At what level can you consider yourself a truly great programmer? what do you need to archieve...

At what level can you consider yourself a truly great programmer? what do you need to archieve? is it about technical knowledge? or something else? how can i archieve greatness?

Attached: godmack.jpg (938x707, 61K)

The more esoteric and cumbersome and simply confusing your FizzBuzz, the better a programmer you are.

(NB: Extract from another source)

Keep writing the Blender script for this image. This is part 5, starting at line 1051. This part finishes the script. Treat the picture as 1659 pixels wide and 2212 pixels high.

depends on the field. Mack is a good programmer because he can quickly understand abstract linear algebraic concepts and apply them to limited hardware, which is a combination of IQ + studying a lot of advanced seconday-level math and Computer Science.
Linus is a good programmer for the same reason, except he studied computer hardware.
the reality is knowing what you want to do with your programming skills and specializing in them to the greatest extent will make you succesful. if you want to do finance, learn functional programming and economics, if you want to do kernel programming, study computer architecture and engineering.
even if you're low IQ, talent can't beat focus, practice and specialization, you will still be very successful just not as good as the greats.

If you're asking "how" to achieve "greatness" then you're just on an ego trip. If you actually like programming and want to be "great" you just keep learning. Fuck off.

>At what level can you consider yourself a truly great programmer?

When you can program in metaphors.

Attached: grandmasterwoj.jpg (764x551, 137K)

Being a great programmer is more about gut than syntactical prowess. I don’t try to keep the entire stdlib in m head, but I’ve got a good instinct for shit. I can’t recall having bet wrong once in the last 5 years.

You can consider yourself one whenever the hell you feel like considering yourself one. For whatever good that'll do you. Why do you even ask the question "am I great?"? Are you looking for a convenient place to give yourself permission to stop learning anything new? Because you won't stay great for very long in this field like that.

You have to become Terry Davis. Only issue is...you can't and you never will.

when you install gentoo

if you can get paid a lot to program or if you make programs almost no one else can make (which is hard to judge desu)

if you trick someone into paying you a lot of money for little work

Pic related, that's it.

Attached: 1*k5v65hJ2AxMM3gaZ8rxvEQ.jpg (800x800, 150K)

In my spare time I am building a discrete transistor fizzbuzz board. I should really just end it all. The 8 segment display logic needs so many fucking transistors.

He's asking about being a great programmer. Not a programmer literally chosen by God.

you have to reverse the NT kernel from assembly and be able to write books about undocumented system calls

Attached: 0735619174.01.S001.LXXXXXXX.jpg (600x781, 62K)

you must program something great to be considered great.

even if it takes me 40 years and 50 million dollars?

This.

I made a script that randomizes my mac, pulls screenfetch and prints subscribe to tseries

I called it poodik.py

Am I great or what

I want that monitor.

>At what level can you consider yourself a truly great programmer?
when fellow programmers use your software and cant live without it.

This. Floens I love u.

except degenerate weebs

>god
kid

When you program something great that's easy to both use and maintain for brainlets.

SICP is not bad, but incredibly overrated.

The fact you're even mentioning IQ in the post surely shows how intelligent you must be.

I would consider a good programmer to be someone who can program something to do tasks better than themselves. A great programmer? Then your code flows as freely as a brush with paint on a canvas, as long as your intentions are pure. Just keep doing it, decide what you want to learn and be good at it.

>dude iq doesnt matter lmao
sure Jamal

When you can make Wordpress themes.

The best

Attached: 1540357366986.png (600x800, 615K)

Linus has said that he isn't a good programmer, he considers his greatest talent to be able to read code very well and understand it, and it's one of the main reasons he bitches about commits in kernel so much, not that he could outdo the work but because he can see that it isn't what it should be. Carmack is not just great programmer but he can apply his skills in programming to tasks in fields that can't be solved with purely code like what he did with VR and it's physical shortcomings at the time with latency and timing, and what he did with rocketry, so he is basically an engineer who just happens to mainly work in programming.

So basically I'd say that you can consider yourself as a truly great programmer when it becomes just a tool to achieve a goal that might not necessarily be about a programming task, but you can apply it to something where the most crucial part of it is solved by your understanding of programming that couldn't be solved by any other means.